Senate Majority Leader Mitch McConnell will unveil a policing reform bill Wednesday morning and plan to get it to the Senate floor by next week
The only black Republican senator, Tim Scott helped draft the legislation and will be there to announce the details of the bill with McConnell
The new sense of urgency from Republicans comes after President Donald Trump announced Tuesday he would be working with Congress to get legislation on police reform passed after he signed an executive order on policing
The Republican proposal, however, will come a week after House Speaker Nancy Pelosi, along with a team of Party leaders, proposed a sweeping police reform bill they plan to vote on in the Democrat-controlled chamber in the next few days.
During a Democratic caucus conference call on Tuesday, the party leaders did not discuss the legislation since they had not yet seen what was included, but it’s likely they will feel it doesn’t go far enough.
The bill, according to a version obtained by Politico, will require departments to report on no-knock warrants and provide incentives for banning chokeholds, which is in both the Democrats’ bill and the president’s executive order.

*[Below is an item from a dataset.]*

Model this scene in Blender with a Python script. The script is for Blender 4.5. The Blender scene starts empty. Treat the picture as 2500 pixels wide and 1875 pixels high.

Pelosi asserted that Trump’s order ‘falls seriously short’ of what Democrats feel is needed to reform police departments and fight back against what they claim is a system rooted in racism.
‘The President’s weak Executive Order falls sadly and seriously short of what is required to combat the epidemic of racial injustice and police brutality that is murdering hundreds of Black Americans,’ Pelosi said in a statement after the president unveiled the details of the plan.
‘The Executive Order lacks meaningful, mandatory accountability measures to end misconduct. During this moment of national anguish, we must insist on bold change, not meekly surrender to the bare minimum,’ she continued.
Trump admitted during his Rose Garden remarks, where he was surrounded by Republican lawmakers, administration official and law enforcement leaders, that Congress needed to pass legislation that would expand on the order.
He asserted that the Legislative Branch would be able to do more to combat police brutality.
During his address, and in the text of the executive order, Trump did not mention the core issue of police brutality aimed at the black community – and did not once use the word ‘racism.’
The president also did not address George Floyd’s death, which sparked the nationwide protests and riots demanding a change within policing, or the most recent incident in Atlanta, where a black man was shot during a tussle with two white cops.
Instead, he revealed that his three-tier plan would create mandatory de-escalation training for officers, a database that tracks and maintains a list of bad actor cops and a co-responder program, where social workers would respond to the scene with police officers – especially when dealing with homeless or mentally ill citizens.
Last week, Democrats announced their version of a sweeping police reform bill that they plan to vote on in the next few days
Democrats will see Republicans’ version of the bill today, and without seeing the text, some have already pegged Scott’s bill as not going far enough.
Chief of Staff Mark Meadows is expected to be on Capitol Hill to help get the bill to the floor and hopefully to have successful negotiations with Democrats on the details of the legislation.
As McConnell and Scott announced the bill Wednesday the morning, the House, at the same time, will be marking up it’s policing legislation in the Judiciary Committee.
While the Democrats are sure to get their bill passed through their chamber, they are also facing immense public pressure from more far-left factions of the Party to go further and defund and dismantle the policing institution.
Both Republican and more establishment and moderate Democrats – and even some more progressive members – are against the defund movement that has been adopted by many protesters.